(Excerpt from a dataset)
........

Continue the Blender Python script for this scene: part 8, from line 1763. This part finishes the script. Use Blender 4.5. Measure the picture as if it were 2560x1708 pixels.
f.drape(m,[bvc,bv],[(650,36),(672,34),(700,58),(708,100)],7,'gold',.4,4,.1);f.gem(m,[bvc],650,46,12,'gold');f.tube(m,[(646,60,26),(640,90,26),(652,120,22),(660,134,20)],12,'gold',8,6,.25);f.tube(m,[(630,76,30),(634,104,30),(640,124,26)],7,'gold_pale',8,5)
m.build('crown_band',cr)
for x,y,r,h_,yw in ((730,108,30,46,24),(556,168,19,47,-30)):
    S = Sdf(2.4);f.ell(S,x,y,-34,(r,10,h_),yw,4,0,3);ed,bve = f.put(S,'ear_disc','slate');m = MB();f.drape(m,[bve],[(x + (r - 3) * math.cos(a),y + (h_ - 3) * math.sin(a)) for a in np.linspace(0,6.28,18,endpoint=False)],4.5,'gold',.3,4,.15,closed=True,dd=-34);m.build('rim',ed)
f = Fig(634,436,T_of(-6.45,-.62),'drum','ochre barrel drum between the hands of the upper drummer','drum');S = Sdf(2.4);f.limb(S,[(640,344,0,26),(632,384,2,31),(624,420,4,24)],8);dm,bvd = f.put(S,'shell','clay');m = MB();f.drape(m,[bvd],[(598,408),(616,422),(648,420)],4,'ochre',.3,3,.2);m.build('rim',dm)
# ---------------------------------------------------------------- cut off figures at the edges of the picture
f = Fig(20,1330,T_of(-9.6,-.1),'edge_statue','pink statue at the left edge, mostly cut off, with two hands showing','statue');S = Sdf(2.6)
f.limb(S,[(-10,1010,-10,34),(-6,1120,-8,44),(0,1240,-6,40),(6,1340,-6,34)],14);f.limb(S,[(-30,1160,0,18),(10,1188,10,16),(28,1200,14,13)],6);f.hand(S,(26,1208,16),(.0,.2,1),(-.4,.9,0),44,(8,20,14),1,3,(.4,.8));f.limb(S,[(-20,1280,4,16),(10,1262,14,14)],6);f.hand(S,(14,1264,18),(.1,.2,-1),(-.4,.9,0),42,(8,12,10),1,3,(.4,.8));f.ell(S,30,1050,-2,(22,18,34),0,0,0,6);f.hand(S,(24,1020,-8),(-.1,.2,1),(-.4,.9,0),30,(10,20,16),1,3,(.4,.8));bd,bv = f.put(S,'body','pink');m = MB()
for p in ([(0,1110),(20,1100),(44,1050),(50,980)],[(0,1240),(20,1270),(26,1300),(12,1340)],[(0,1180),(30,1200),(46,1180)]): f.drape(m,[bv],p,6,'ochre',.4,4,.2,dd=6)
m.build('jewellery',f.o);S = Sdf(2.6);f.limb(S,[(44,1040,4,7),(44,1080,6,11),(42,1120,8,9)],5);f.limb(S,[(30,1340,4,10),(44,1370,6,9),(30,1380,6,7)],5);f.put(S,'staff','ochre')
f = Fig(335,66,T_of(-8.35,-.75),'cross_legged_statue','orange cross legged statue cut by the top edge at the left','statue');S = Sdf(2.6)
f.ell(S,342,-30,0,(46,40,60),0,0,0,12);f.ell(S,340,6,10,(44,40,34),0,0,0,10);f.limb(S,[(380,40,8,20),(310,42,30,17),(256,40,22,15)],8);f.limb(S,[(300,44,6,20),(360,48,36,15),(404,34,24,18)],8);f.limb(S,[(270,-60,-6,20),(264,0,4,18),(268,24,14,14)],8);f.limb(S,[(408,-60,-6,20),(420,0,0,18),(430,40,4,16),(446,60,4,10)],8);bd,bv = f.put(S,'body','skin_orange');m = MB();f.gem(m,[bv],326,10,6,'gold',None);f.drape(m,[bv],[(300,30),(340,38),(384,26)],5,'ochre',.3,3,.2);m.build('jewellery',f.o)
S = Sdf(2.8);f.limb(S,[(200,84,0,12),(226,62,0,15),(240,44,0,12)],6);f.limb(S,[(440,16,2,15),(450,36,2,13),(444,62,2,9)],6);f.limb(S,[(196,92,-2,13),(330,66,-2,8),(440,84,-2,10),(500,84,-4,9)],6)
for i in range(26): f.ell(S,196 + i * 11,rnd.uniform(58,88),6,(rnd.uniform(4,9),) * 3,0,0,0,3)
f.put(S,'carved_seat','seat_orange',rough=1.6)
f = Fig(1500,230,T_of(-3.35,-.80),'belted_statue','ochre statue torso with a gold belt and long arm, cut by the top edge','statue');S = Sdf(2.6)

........

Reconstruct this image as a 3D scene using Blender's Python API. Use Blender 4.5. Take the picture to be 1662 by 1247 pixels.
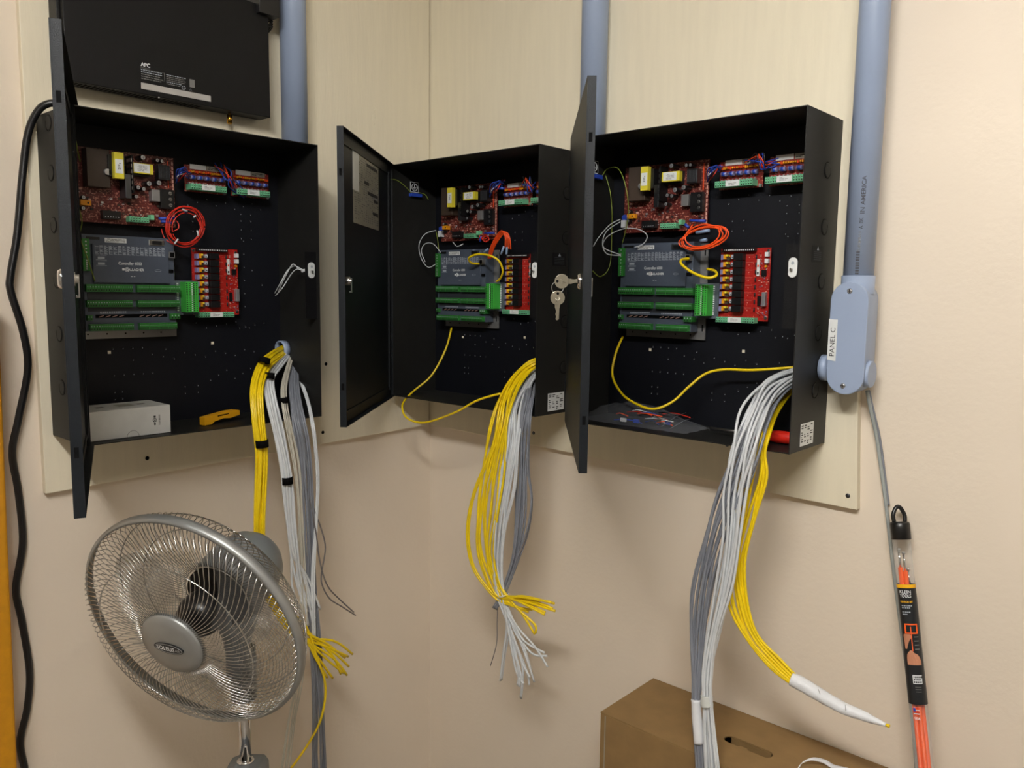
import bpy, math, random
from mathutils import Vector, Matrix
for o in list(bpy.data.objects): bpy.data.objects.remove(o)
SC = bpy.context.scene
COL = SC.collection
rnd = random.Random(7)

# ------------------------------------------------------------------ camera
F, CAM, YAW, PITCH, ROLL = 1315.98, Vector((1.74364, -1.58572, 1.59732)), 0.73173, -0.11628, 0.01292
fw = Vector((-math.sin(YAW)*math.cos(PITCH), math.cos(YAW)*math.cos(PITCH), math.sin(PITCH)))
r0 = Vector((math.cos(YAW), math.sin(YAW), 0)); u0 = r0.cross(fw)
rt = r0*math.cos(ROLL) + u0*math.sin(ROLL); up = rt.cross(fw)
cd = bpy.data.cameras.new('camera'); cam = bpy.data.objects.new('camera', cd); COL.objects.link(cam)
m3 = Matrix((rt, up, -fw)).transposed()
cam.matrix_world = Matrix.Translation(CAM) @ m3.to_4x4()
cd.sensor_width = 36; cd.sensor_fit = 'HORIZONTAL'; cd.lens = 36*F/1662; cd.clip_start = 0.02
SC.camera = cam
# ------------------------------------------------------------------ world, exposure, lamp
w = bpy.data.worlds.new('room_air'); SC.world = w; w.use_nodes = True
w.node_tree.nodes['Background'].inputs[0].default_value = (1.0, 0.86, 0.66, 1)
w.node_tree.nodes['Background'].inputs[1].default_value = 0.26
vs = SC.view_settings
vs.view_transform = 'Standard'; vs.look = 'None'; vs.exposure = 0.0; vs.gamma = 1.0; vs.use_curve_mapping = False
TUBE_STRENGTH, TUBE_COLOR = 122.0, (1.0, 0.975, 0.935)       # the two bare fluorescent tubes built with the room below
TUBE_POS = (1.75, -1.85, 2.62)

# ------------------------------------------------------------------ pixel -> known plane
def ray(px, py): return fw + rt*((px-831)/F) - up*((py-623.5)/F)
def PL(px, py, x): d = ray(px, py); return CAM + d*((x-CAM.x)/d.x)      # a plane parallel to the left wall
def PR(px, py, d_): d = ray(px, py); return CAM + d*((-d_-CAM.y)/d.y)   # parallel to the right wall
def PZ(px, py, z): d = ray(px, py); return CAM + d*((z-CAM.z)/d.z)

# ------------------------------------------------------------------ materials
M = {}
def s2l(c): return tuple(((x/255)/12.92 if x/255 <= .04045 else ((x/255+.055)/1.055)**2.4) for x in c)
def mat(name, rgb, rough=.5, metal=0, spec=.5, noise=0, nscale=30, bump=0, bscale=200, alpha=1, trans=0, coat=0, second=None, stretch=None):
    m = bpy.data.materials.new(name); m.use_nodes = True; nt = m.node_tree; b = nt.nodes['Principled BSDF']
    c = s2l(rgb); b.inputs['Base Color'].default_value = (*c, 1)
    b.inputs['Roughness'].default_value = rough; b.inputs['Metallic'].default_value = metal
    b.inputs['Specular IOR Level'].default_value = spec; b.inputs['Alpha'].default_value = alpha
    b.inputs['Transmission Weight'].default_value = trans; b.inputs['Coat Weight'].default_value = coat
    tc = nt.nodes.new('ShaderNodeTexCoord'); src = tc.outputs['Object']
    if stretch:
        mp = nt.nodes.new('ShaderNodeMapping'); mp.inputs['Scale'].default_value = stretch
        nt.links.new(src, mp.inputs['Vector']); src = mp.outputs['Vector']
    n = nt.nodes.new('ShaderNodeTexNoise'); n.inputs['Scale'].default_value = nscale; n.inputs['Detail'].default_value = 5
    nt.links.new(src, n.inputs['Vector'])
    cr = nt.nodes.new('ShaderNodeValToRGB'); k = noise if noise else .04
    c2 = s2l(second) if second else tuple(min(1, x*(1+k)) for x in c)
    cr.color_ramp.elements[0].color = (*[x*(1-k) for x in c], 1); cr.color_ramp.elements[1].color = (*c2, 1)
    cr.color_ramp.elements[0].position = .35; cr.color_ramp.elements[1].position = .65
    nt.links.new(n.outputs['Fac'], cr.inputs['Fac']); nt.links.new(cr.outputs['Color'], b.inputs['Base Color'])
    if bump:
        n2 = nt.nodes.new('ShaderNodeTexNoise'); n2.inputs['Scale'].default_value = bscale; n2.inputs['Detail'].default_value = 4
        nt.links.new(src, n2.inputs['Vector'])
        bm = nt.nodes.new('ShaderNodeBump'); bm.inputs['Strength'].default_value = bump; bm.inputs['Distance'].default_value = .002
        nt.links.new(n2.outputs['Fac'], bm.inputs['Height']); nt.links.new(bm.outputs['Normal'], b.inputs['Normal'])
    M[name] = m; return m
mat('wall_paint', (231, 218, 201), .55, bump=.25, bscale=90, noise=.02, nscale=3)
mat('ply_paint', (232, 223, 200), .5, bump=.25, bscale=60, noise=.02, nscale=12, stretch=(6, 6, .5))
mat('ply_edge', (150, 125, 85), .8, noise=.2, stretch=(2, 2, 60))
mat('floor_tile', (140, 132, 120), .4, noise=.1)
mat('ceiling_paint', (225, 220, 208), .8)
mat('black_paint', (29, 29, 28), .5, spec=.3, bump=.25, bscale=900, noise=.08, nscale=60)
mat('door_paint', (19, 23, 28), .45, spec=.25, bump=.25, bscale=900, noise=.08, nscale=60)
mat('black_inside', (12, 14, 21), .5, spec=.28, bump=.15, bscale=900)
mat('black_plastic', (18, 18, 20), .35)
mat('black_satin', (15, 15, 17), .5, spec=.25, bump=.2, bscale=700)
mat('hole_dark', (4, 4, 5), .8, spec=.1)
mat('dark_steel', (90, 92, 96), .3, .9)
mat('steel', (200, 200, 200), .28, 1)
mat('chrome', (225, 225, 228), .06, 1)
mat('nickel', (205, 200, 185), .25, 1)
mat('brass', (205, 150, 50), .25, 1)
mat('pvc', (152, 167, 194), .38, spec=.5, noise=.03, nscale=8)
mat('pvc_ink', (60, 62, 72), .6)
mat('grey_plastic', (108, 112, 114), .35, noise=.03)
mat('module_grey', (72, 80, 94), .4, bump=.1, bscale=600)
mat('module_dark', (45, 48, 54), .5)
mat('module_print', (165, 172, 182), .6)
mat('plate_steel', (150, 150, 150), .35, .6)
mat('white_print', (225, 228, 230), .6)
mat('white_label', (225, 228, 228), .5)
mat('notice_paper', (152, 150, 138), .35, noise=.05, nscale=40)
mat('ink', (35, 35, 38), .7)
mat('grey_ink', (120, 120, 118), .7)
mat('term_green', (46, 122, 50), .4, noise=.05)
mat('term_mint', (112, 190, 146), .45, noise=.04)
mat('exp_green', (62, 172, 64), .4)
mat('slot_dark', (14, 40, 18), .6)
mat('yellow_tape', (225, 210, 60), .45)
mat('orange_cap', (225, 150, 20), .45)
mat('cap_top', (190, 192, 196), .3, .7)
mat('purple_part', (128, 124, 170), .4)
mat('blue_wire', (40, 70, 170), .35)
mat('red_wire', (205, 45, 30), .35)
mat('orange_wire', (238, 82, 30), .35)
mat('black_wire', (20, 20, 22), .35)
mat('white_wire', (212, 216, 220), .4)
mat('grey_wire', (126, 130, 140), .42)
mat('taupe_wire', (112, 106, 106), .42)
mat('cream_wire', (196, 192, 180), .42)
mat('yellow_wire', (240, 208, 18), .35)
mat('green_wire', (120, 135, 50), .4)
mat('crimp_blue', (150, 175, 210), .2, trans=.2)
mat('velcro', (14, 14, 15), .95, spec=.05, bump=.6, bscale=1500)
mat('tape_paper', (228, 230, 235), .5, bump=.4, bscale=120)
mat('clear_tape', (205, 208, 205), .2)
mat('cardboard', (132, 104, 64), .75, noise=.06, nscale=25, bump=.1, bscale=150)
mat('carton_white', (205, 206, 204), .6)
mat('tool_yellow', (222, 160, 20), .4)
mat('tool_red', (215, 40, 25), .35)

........

Exercise directions: From the line containing "Reconstruct this image" through the line containing "rnd = random.Random(7)", copy every line above exactly, without pictures.

Answer in full:
Reconstruct this image as a 3D scene using Blender's Python API. Use Blender 4.5. Take the picture to be 1662 by 1247 pixels.
import bpy, math, random
from mathutils import Vector, Matrix
for o in list(bpy.data.objects): bpy.data.objects.remove(o)
SC = bpy.context.scene
COL = SC.collection
rnd = random.Random(7)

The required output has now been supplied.